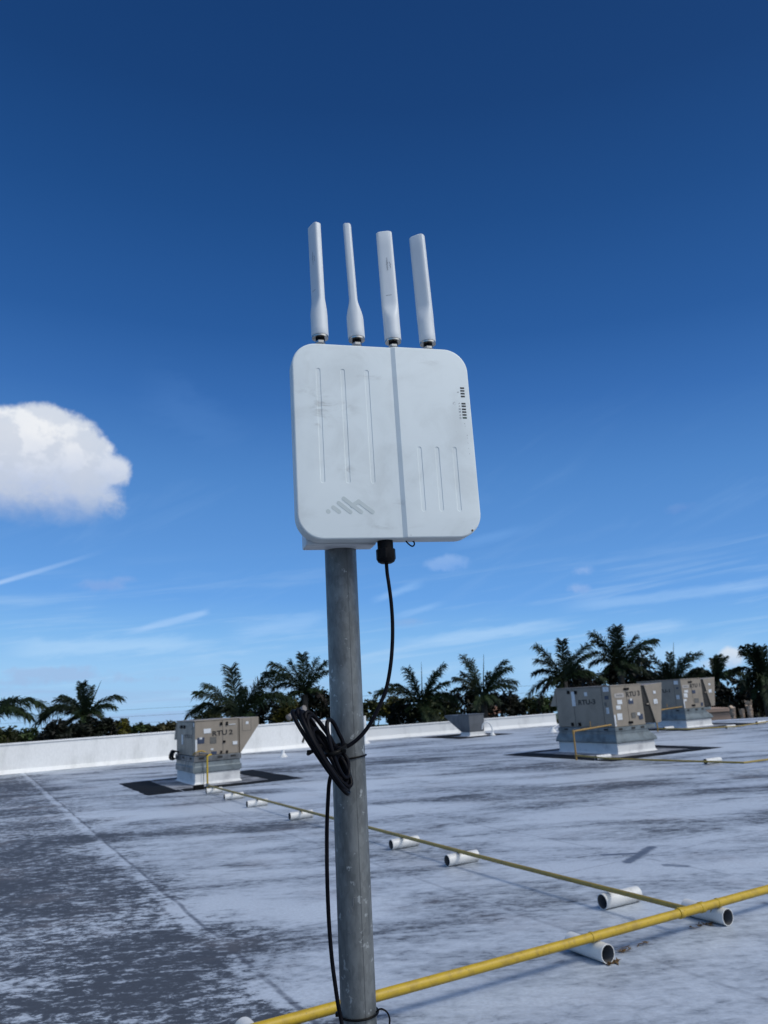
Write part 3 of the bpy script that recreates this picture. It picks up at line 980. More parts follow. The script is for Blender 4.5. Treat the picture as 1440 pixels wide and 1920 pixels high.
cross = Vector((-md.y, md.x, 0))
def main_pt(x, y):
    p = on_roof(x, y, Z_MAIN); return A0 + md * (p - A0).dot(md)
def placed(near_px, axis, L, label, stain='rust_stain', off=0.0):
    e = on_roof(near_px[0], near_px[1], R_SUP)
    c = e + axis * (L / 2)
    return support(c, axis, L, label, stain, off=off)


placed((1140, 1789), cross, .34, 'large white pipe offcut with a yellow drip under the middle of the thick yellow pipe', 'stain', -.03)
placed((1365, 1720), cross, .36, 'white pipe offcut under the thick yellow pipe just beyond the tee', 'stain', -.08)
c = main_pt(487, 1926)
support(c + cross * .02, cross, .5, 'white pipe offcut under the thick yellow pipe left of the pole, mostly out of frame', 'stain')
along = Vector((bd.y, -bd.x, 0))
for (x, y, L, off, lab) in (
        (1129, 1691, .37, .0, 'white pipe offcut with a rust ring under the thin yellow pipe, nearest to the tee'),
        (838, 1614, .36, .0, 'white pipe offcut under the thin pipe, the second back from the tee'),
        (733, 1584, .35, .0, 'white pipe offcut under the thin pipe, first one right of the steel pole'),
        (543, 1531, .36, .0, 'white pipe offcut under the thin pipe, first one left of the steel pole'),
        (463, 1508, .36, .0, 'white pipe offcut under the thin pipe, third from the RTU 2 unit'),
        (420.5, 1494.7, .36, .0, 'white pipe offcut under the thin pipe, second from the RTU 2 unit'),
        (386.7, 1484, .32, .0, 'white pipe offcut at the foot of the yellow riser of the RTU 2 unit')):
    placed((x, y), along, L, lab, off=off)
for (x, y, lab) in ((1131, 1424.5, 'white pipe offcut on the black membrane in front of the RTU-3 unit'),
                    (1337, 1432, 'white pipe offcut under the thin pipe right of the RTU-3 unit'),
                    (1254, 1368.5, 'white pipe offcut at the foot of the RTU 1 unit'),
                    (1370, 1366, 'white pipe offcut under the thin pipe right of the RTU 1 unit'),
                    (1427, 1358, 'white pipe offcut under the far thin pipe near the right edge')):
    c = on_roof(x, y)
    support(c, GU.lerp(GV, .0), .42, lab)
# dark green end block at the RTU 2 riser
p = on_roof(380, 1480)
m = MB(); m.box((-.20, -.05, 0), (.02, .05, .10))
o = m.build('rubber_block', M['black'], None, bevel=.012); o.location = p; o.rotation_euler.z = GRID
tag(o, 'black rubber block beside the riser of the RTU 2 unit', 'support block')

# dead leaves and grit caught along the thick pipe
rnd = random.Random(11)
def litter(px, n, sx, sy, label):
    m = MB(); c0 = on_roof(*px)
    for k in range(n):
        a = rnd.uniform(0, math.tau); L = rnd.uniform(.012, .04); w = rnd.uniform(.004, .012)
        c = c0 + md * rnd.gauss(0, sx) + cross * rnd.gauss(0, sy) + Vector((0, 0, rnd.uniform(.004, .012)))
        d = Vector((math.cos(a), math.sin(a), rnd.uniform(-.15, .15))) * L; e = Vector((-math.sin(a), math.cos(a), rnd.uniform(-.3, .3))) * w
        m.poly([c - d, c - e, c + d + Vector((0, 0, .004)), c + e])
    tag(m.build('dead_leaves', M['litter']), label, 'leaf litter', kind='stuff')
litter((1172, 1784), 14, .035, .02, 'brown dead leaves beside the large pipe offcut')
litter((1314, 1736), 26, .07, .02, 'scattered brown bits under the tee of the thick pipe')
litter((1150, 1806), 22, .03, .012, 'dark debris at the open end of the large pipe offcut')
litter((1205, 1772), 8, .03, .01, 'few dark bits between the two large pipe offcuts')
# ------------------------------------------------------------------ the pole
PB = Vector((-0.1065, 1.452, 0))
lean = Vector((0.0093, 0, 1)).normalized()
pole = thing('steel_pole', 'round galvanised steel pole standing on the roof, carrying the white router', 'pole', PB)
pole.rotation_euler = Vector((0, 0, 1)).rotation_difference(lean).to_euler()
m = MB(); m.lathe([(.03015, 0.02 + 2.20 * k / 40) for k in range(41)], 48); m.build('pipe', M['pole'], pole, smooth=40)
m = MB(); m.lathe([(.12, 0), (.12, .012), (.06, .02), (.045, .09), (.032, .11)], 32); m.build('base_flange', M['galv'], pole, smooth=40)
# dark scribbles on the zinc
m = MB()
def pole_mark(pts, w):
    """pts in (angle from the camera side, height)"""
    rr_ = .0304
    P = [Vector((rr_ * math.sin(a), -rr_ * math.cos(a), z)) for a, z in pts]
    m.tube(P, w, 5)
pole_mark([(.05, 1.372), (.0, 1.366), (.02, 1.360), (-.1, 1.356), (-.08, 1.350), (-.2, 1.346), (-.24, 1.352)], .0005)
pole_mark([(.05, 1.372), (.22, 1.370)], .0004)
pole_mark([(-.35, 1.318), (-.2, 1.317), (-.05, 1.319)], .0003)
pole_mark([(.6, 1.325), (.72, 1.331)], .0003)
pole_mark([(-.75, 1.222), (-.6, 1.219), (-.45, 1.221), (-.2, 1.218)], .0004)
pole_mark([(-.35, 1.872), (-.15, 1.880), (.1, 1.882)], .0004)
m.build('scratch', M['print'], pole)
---
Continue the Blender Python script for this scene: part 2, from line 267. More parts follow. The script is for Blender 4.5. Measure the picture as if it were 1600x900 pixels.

▶ [OBJECTIVE] Exactly the lines from the line that has "Write part 3" through the line that has "return support(c, axis, L, label, stain, off=off)" are to be repeated, both included, with nothing added.

▶ [CORRECT OUTPUT]
Write part 3 of the bpy script that recreates this picture. It picks up at line 980. More parts follow. The script is for Blender 4.5. Treat the picture as 1440 pixels wide and 1920 pixels high.
cross = Vector((-md.y, md.x, 0))
def main_pt(x, y):
    p = on_roof(x, y, Z_MAIN); return A0 + md * (p - A0).dot(md)
def placed(near_px, axis, L, label, stain='rust_stain', off=0.0):
    e = on_roof(near_px[0], near_px[1], R_SUP)
    c = e + axis * (L / 2)
    return support(c, axis, L, label, stain, off=off)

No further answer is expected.